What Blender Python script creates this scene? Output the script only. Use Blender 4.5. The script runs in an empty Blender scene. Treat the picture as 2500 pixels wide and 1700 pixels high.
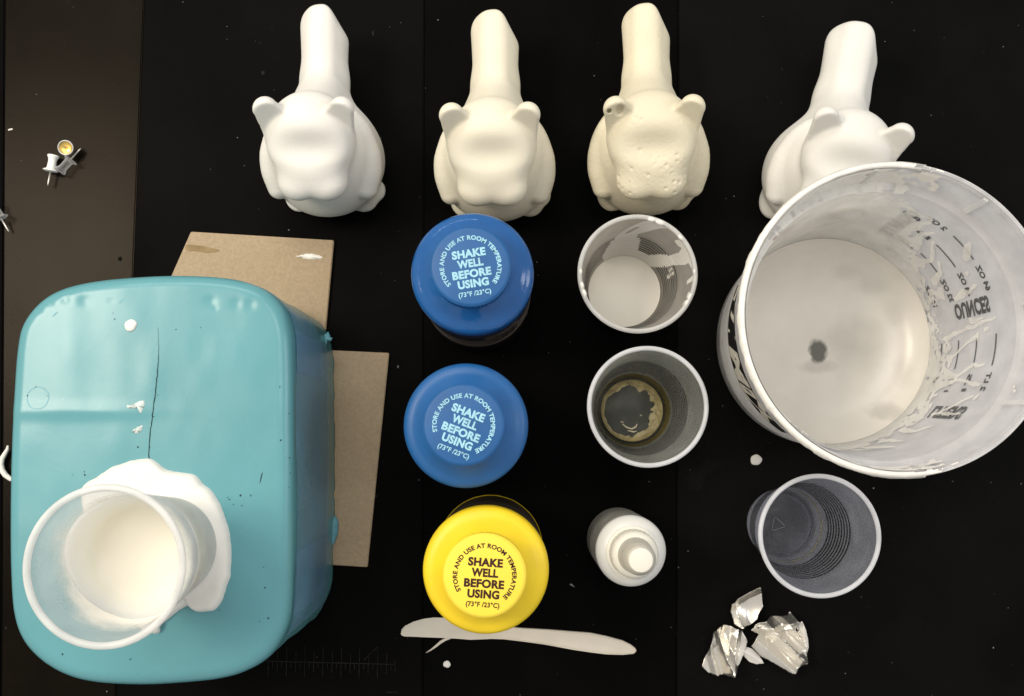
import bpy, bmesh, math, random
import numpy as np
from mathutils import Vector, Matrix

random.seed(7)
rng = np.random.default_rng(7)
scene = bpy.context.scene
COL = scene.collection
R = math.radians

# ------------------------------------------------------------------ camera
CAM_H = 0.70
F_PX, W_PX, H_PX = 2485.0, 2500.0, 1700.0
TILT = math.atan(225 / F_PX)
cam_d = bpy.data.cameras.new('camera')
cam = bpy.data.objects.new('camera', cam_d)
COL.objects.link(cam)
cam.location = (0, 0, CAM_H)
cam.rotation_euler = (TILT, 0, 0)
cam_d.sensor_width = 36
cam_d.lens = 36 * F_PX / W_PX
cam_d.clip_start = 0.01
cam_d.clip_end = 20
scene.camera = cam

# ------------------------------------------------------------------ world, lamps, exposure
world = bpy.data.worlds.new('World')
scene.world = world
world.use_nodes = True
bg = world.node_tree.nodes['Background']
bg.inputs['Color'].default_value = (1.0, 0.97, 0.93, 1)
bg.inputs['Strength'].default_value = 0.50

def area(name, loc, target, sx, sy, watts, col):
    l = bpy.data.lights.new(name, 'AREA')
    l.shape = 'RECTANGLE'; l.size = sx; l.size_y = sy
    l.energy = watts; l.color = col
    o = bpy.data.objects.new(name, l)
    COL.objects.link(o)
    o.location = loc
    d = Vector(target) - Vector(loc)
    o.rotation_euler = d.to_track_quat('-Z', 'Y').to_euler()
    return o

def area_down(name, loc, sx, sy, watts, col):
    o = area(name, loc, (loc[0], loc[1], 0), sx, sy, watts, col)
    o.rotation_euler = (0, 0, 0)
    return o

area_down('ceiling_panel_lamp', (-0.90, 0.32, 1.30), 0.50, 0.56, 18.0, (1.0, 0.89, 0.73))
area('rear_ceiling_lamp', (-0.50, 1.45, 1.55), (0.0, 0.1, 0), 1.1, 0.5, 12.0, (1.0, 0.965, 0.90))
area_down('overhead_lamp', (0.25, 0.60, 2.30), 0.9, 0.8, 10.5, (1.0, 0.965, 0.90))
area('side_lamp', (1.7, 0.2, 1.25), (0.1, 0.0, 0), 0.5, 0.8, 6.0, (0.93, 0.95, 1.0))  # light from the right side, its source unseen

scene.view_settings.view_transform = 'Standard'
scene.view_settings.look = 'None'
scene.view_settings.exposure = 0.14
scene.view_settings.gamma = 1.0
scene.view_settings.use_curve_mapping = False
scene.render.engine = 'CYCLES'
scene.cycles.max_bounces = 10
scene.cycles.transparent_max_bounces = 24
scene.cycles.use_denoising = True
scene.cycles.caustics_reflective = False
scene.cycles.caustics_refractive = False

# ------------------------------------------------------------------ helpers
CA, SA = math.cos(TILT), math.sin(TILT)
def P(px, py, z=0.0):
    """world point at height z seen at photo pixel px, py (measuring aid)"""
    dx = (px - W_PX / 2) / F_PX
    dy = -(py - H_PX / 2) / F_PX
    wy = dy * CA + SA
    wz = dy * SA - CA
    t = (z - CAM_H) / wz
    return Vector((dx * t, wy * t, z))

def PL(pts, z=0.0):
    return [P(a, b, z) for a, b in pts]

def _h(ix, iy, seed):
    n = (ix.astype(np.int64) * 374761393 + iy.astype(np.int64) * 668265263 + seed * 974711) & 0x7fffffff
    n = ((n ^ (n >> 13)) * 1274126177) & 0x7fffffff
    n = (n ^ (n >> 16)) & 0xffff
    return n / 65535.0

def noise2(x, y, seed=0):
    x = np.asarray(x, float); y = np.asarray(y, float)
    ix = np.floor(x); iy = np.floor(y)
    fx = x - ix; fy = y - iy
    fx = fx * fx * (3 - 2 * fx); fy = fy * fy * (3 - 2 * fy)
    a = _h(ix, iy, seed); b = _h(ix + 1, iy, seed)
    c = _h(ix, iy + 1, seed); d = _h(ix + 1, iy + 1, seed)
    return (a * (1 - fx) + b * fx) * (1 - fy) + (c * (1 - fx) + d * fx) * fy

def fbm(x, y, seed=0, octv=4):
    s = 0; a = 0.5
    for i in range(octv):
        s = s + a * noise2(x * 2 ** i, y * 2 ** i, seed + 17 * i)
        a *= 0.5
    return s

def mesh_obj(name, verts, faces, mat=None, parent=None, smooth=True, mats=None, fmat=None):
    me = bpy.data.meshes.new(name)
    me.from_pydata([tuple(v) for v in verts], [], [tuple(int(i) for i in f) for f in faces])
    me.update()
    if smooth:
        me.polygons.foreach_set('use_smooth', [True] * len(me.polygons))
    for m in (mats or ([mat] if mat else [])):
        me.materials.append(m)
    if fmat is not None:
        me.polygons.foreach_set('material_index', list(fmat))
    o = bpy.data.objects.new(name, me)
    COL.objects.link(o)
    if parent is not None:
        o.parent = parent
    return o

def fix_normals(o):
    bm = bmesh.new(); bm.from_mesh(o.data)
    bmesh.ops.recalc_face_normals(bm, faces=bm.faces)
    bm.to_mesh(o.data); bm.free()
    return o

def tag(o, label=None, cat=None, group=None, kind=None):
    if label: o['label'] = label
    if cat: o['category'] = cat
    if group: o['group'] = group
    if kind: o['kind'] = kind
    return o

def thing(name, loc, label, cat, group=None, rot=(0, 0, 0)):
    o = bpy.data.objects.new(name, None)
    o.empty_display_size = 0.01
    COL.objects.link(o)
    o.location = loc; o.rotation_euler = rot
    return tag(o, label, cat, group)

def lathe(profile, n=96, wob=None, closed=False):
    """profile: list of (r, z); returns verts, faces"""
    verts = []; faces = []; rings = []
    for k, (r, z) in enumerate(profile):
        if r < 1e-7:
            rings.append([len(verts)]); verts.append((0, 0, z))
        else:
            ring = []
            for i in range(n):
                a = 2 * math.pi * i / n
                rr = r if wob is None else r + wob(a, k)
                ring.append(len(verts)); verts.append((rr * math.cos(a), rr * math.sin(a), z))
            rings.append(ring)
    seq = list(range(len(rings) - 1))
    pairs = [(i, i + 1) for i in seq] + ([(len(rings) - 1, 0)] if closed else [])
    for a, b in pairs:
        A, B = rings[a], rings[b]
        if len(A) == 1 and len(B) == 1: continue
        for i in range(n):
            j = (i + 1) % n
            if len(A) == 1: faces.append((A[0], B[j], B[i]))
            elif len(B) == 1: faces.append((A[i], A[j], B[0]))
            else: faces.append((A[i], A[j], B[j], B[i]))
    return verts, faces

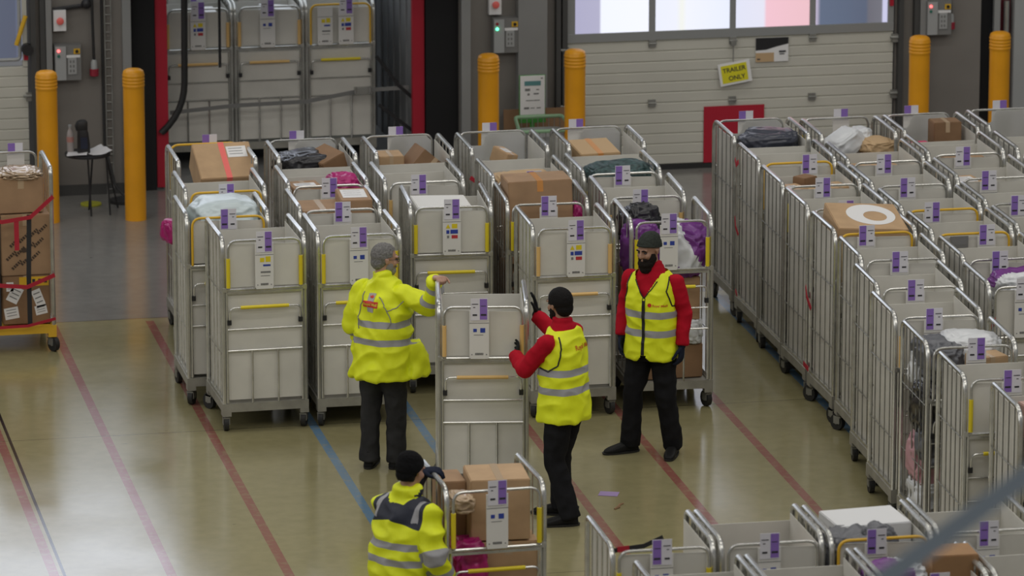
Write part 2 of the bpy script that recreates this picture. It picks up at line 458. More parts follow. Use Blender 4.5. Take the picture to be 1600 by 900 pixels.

• Problem to solve: List the lines of the material in which the word "script" occurs.

• Response to the exercise:
What Blender Python script creates this scene? Output the script only. Use Blender 4.5. The script runs in an empty Blender scene. Treat the picture as 2500 pixels wide and 1700 pixels high.
Write part 2 of the bpy script that recreates this picture. It picks up at line 458. More parts follow. Use Blender 4.5. Take the picture to be 1600 by 900 pixels.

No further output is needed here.